Auch Bilderstapel können laberig sein. Früher waren es Fotos, die die Freundin Evelin stoßweise aus der Handtasche zog, heute ist es ihr Handy. Und Bild auf Bild geht es um den Enkel Sebastian, wie er läuft, rennt, springt und schläft, wie er sitzt und isst. Nicht Torte aus dem Supermarkt, sondern eine, die man selbst gebacken hat! Sebastians Mutter, staunt dann immer, wie so was geht. Selbst kauft sie ja die Torte im Supermarkt. Da bei Karla-Petra um die Ecke, Du weißt schon! In der – na, wie heißt gleich die Straße? Dort, wo das Schild hängt, das mit dem –, na, Du weißt schon. Und da sag ich immer …

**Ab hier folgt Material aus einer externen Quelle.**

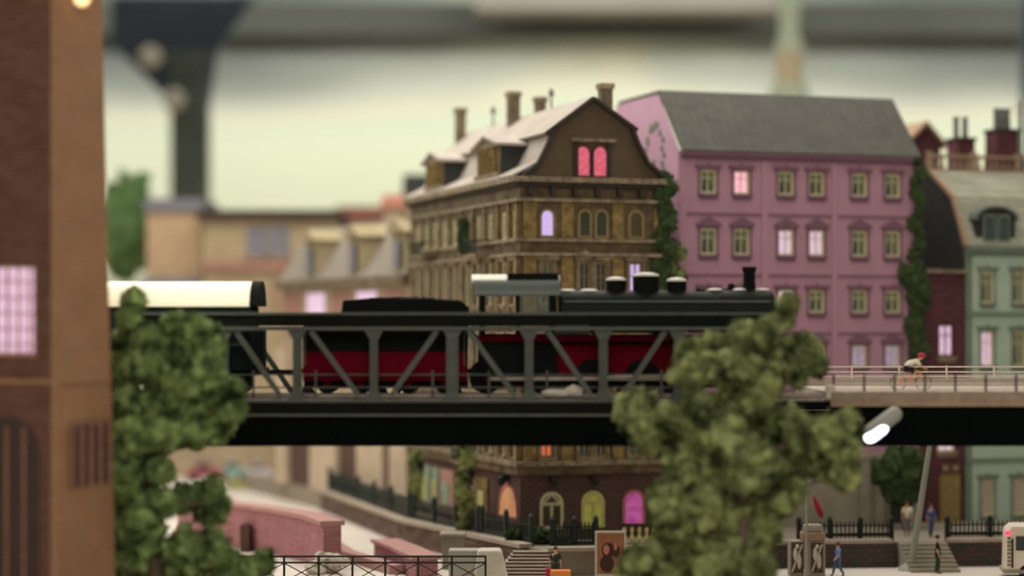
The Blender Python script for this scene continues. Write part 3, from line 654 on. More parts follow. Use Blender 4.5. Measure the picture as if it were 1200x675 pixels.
for i, h in enumerate(gh_holes): window(gh, FR, *h, 'flat', 'lit_white' if i == 4 else ('pale_pane' if i > 11 else None), 'frame' , 'green_trim')
# round dormer
for c0, c1 in ((1143, 1189), (1226, 1272)):
    t0, t1 = gX(c0), gX(c1); zt = gZ(243); zb = gE+.1; d = MB(); ap = arch_pts(t0, t1, zb, zt, 8)
    m = (t0+t1)/2; ap = [(t0, zb), (t1, zb), (t1, zb+1.5)]+[(m+(t1-t0)/2*math.cos(a), zb+1.5+(zt-zb-1.5)*math.sin(a)) for a in [math.pi*i/8 for i in range(1, 8)]]+[(t0, zb+1.5)]
    d.prism(ap, -.05, 3.2); dm = d.build('dormer', M['fire_wall'], gh)
    e = MB(); big = [(m+(u-m)*1.12, v+.12) for u, v in ap[2:]]; e.prism(big+[(u, v) for u, v in ap[2:]][::-1], -.3, 3.0); e.build('dormer_hood', M['hall_dark'], dm)
    for q in (.32, .68):
        tc_ = t0+(t1-t0)*q; f = MB(); f.box(tc_-.42, tc_+.42, -.2, -.05, zb+.2, zb+1.9); fo = f.build('dormer_window', M['green_trim'], dm); MB().box(tc_-.3, tc_-.04, -.24, -.2, zb+.35, zb+1.75).box(tc_+.04, tc_+.3, -.24, -.2, zb+.35, zb+1.75).build('pane', M['car_glass'], fo)
# roof balustrade
zt = gp[2][1]+.15; rb = thing('roof_balustrade', 'peach terracotta balustrade along the sage green house roof', 'balustrade', (gx0.x, gx0.y, TZ+zt), TH)
MB().box(-.1, GW, 4.3, 4.6, 0, .16).build('base_rail', M['peach'], rb); MB().box(-.1, GW, 4.3, 4.6, .9, 1.08).build('top_rail', M['peach'], rb)
for i in range(30):
    MB().lathe([(.06, .16), (.12, .35), (.06, .6), (.08, .9)], (.12+i*.44, 4.45, 0), 8).build('baluster', M['peach'], rb)
for i in range(5): MB().box(-.1+i*3.2, .2+i*3.2, 4.25, 4.65, 0, 1.25).build('pier', M['peach'], rb)
# chimneys behind the balustrade
for px0_, px1_, ytop, ypot in ((1113, 1139, 165, 140), (1157, 1191, 155, 130)):
    D_ = gx0.y+7.0; xa = (px0_-600)/F*D_; xb = (px1_-600)/F*D_; z = zat(ytop, D_)
    zb_ = TZ+gp[2][1]+.15
    t = thing('chimney_stack', 'maroon brick chimney with dark pots, ' + ('the smaller left one' if px0_ < 1130 else 'the larger right one')+' on the sage roof', 'chimney', ((xa+xb)/2, D_, zb_), TH)
    hw = (xb-xa)/2*.86; MB().box(-hw, hw, -.7, .7, 0, z-zb_).build('stack', M['maroon'], t); MB().box(-hw-.1, hw+.1, -.8, .8, z-zb_-.02, z-zb_+.16).build('cap', M['dark_trim'], t)
    for q in ((-.35, .3) if px0_ < 1130 else (-.42, .0, .42)):
        MB().lathe([(.2, 0), (.17, (zat(ypot, D_)-z)*.8), (.21, (zat(ypot, D_)-z)*.9), (.21, zat(ypot, D_)-z)], (q, 0, z-zb_+.14), 10).build('chimney_pot', M['antenna'], t, 40)
t = thing('antenna', 'thin rooftop antenna mast at the right edge above the balustrade', 'antenna', ((1194-600)/F*136, 136, TZ+gp[2][1]+.15))
h_ = zat(118, 136)-(TZ+gp[2][1]+.15); MB().cyl((0, 0, 0), (0, 0, h_), .05, n=6).build('mast', M['antenna'], t)
MB().bar((-.5, 0, h_-.4), (.5, 0, h_-.4), .04, .04).bar((-.35, 0, h_-.8), (.35, 0, h_-.8), .04, .04).build('crossbar', M['antenna'], t)
# small gabled house peeking between
D_ = 146; t = thing('gabled_house', 'small dark red gabled roof house behind, between pink and sage roofs', 'house', ((1088-600)/F*D_, D_, TZ), R(14))
zr = zat(146, D_)-TZ; zw = zat(172, D_)-TZ
MB().prism([(-1.9, 0), (.9, 0), (.9, zw), (-.3, zr-.1), (-1.9, zw)], 0, 7).build('wall', M['maroon'], t)
MB().prism([(-2.2, zw-.3), (-.3, zr), (1.2, zw-.1), (1.2, zw+.15), (-.3, zr+.25), (-2.2, zw-.02)], -.5, 7.2).build('roof', M['peach'], t)

# ------------------------------------------------------------------ left background houses
# mansard row house continuing the street
ax, ay = -17.8, 165.0; ath = math.atan2(143.0-165.0, -6.9+17.8); AL = math.hypot(22, 10.9)
ah = thing('mansard_house', 'blurred beige house with grey mansard roof and cream dormers', 'house', (ax, ay, TZ), ath)
aX = lambda px: hit(px, ax, ay, ath)
aZ = lambda py, px: zat(py, ay+math.sin(ath)*aX(px))-TZ
aE = aZ(328, 400); aR = aZ(258, 420)
mb = MB(); mb.box(0, AL, 0, 8, 0, aE); mb.build('wall', M['taupe_wall'], ah)
MB().prism([(-.4, aE), (2.4, aR), (7.6, aR), (8, aE)], 0, AL, 'x').build('roof', M['slate_far'], ah)
MB().box(-.1, AL+.1, -.6, 0, aE-.5, aE+.1).build('cornice', M['side_wall'], ah)
for px in (367, 418, 470):
    t_ = aX(px); d = MB(); d.box(t_-1.3, t_+1.3, -.1, 3, aE+.4, aE+3.0); dm = d.build('dormer', M['dormer_far'], ah)
    MB().prism([(t_-1.6, aE+3.0), (t_+1.6, aE+3.0), (t_, aE+3.9)], -.5, 3.2).build('dormer_roof', M['dormer_far'], dm)
    MB().box(t_-.5, t_+.5, -.4, -.3, aE+.6, aE+2.4).build('pane', M['lead'], dm)
for i in range(5):          # upper floor: red and pale panels between pilasters
    a = AL*(i+.15)/5; b = AL*(i+.85)/5
    MB().box(a, b, -.1, 0, aE-4, aE-.9).build('window', M['reddish' if i % 2 == 0 else 'lit_white'], ah)
for (pa, pb) in ((312, 341), (370, 400), (425, 455), (464, 484)):
    MB().box(max(0.05, aX(max(pa, 332))) if pa > 320 else 0.05, aX(pb), -.5, 0, 0, aE-5).build('pier', M['cream_wall'], ah)
for (pa, pb) in ((341, 370), (400, 425), (455, 464)):
    MB().box(aX(pa), aX(pb), -.1, 0, 0, aZ(500, 400)).build('doorway', M['brick_dark'], ah)
# big beige house
D_ = 193
t = thing('beige_house', 'wide blurred beige house with dark flat eaves, behind the mansard house', 'house', ((237.5-600)/F*D_, D_, .3), R(0))
W_ = (392-236)/F*D_; H_ = zat(256, D_)-.3
MB().box(0, W_, 0, 14, 0, H_).build('wall', M['beige_wall'], t); MB().box(-.5, W_+.3, -.9, 14.3, H_, H_+.7).build('eaves', M['dark_trim'], t)
MB().prism([(-.6, H_+.7), (7, H_+1.2), (14, H_+.7)], 0, W_, 'x').build('roof', M['peach'], t)
z = zat(312, D_)-.3; MB().box(-.1, W_+.1, -.5, 0, z-.4, z+.4).build('string_course', M['reddish'], t)
for px in (300, 326):
    x_ = (px-236)/F*D_; z = zat(283, D_)-.3; w_ = MB().box(x_-.9, x_+.9, -.15, 0, z-1.3, z+1.3).build('window', M['lead'], t); MB().box(x_-1.1, x_+1.1, -.3, 0, z-1.6, z-1.3).build('sill', M['peach'], w_)
for px in (255, 290, 325, 358):
    x_ = (px-236)/F*D_; z = zat(345, D_)-.3; w_ = MB().box(x_-.8, x_+.8, -.15, 0, z-1.5, z+1.2).build('window', M['peach'], t)
# orange tower house
D_ = 196
t = thing('orange_house', 'narrow blurred orange house at the foot of the hall pillar', 'house', ((172-600)/F*D_, D_, .3))
W_ = (236-172)/F*D_; H_ = zat(248, D_)-.3
MB().box(0, W_, 0, 10, 0, H_).build('wall', M['orange_wall'], t); MB().box(-.2, W_+.2, -.4, 10.2, H_, H_+1.2).build('parapet', M['lead'], t)
z = zat(330, D_)-.3; MB().box(-.3, W_+.3, -2.0, 0, z-2, z+.3).build('porch_roof', M['lead'], t)
# small roofs in the haze
for px0_, px1_, py, ym, D_, m1, lab in ((395, 462, 252, 240, 225, 'red_roof', 'low red tiled roof house far behind the mansard house'), (450, 472, 236, 226, 184, 'red_roof', 'small red tiled roof house left of the brown house'), (475, 500, 222, 202, 194, 'lead', 'dark slate roofed house just behind the brown house')):
    xa, xb = (px0_-600)/F*D_, (px1_-600)/F*D_; t = thing('distant_house', lab, 'house', (xa, D_, .3))
    za, zb_ = zat(py+6, D_)-.3, zat(ym, D_)-.3; W_ = xb-xa
    MB().box(0, W_, 0, 6, 0, za).build('wall', M['taupe_wall'], t); MB().prism([(-.4, za), (2.5, zb_), (3.5, zb_), (6.4, za)], -.3, W_+.3, 'x').build('roof', M[m1 if m1 != 'lead' else 'fire_wall'], t)
# back wall of the far street, cars
D_ = 189; t = tag(MB().box((150-600)/F*D_, (312-600)/F*D_, D_, D_+1, .3, zat(523, D_)).build('boundary_wall', M['taupe_wall'], bevel=.1), 'long taupe boundary wall behind the blurred parked cars', 'wall')
# church spire
D_ = 238; cx_ = (925-600)/F*D_
t = thing('church_tower', 'blurred church spire in pale green copper with orange lantern', 'church', (cx_, D_, .3))
MB().box(-3, 3, -3, 3, 0, zat(150, D_)-.3).build('tower_body', M['taupe_wall'], t)
za = zat(150, D_)-.3; zb_ = zat(98, D_)-.3; zc = zat(62, D_)-.3; zd = zat(-30, D_)-.3
MB().lathe([(3.0, za), (2.7, za+2), (1.9, zb_)], n=8).build('lower_roof', M['copper'], t)
MB().lathe([(1.5, zb_), (1.5, zc)], n=8).build('lantern', M['spire_orange'], t)
MB().lathe([(1.8, zc), (1.7, zc+.6), (1.1, zc+2.2), (1.1, zc+4), (1.4, zc+4.6), (.9, zc+6), (.25, zd)], n=8).build('spire', M['copper'], t)
# cars (distant)
def car(px0_, px1_, D_, m, lab, rz=0):
    L = (px1_-px0_)/F*D_; t = thing('car', lab, 'car', (((px0_+px1_)/2-600)/F*D_, D_, .3), rz, 'parked cars in the far street'); h = L/2
    body = [(-h, .35), (-h, .9), (-h*.85, 1.0), (-h*.55, 1.1), (h*.45, 1.1), (h*.9, .95), (h, .75), (h, .35)]
    MB().prism(body, -.85, .85).build('body', M[m], t, bevel=.08)
    MB().prism([(-h*.6, 1.1), (-h*.35, 1.6), (h*.15, 1.62), (h*.42, 1.1)], -.72, .72).build('cabin', M['car_glass'], t, bevel=.08)
    MB().prism([(-h*.38, 1.58), (h*.16, 1.58), (h*.14, 1.68), (-h*.36, 1.68)], -.7, .7).build('roof', M[m], t, bevel=.04)
    for sx in (-.6, .6):
        for sy in (-.88, .7): MB().lathe([(.33, 0), (.33, .18)], (sx*h, sy, .33), 14, 'y').build('wheel', M['tyre'], t, 40)
car(219, 262, 184, 'red_paint', 'dull red car, leftmost of the blurred cars by the left tree'); car(259, 289, 185, 'teal_paint', 'turquoise car, middle of the three blurred parked cars'); car(290, 318, 183.5, 'lav_paint', 'pale lavender car, rightmost of the blurred parked cars')
bush(277, 572, 175, 12, 'yellow green low shrub in front of the turquoise car', 'yellow_shrub')
bush(148, 268, 205, 34, 'blurred green tree beside the brown tower, far away', 'foliage_far', 'tree', 8, 1.9, 'tree')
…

Auch von Laber-Musik könnte man sprechen. Das ist die, die pausenlos aus Lautsprechern in Supermärkten rinnt. Dazu hauchende, stöhnende, grunzende, jauchzende Laute aus jungen Kehlen, textfrei. Oft genug hat der Autor die Verkäufer gefragt, wie sie denn so was den ganzen Tag lang aushalten. Die Antwort ist immer dieselbe: Man höre da gar nicht mehr hin. Dazu ich: „Aber ich höre hin, und mir wird schlecht davon!“ Und noch eines: „In Supermärkten Südostasiens wird klassische Musik gespielt. Die animiert derart, dass man das Doppelte von dem einkauft, was man sich hier in den Wagen packt. Bitte, sagen Sie das mal der Geschäftsleitung!“ Die Antwort ist jeweils ein halbgares Grinsen. Klar, es muss gar nicht Klassik sein. Allein wenn man an die Schlager der 50er bis 70er Jahre denkt. Melodien waren das, die zum Mitsingen einluden, Texte mit Sinn und Verstand, voller Humor. Na ja, die Alten eben, von wegen früher war alles besser!
Wie könnte man an Gelaber denken und von Gelaber sprechen, ohne „die da oben“ zu zitieren? Inhaltschwere, knackige Reden und Diskurse kennt man noch von Altvorderen wie Adenauer, Brandt, Wehner, Strauß oder Schmidt. Ihre Ansichten musste man nicht teilen, aber deren Reden war Genuss. Und heute? Oft sachlich nicht hinreichend begründet. Oder Nichtigkeiten. Diskursives Argumentieren wird so weit wie möglich vermieden oder gar verhindert, geschweige denn an den Schulen und Universitäten geübt. Die Einzigen, die sich von dieser Art Durchschnitt entfernen, sind oft solche, die als unangenehme Quertreiber angesehen werden. Das Wort Querdenker ist leider politisch besetzt worden, obwohl das oft Leute sind, die keine Laberer sind.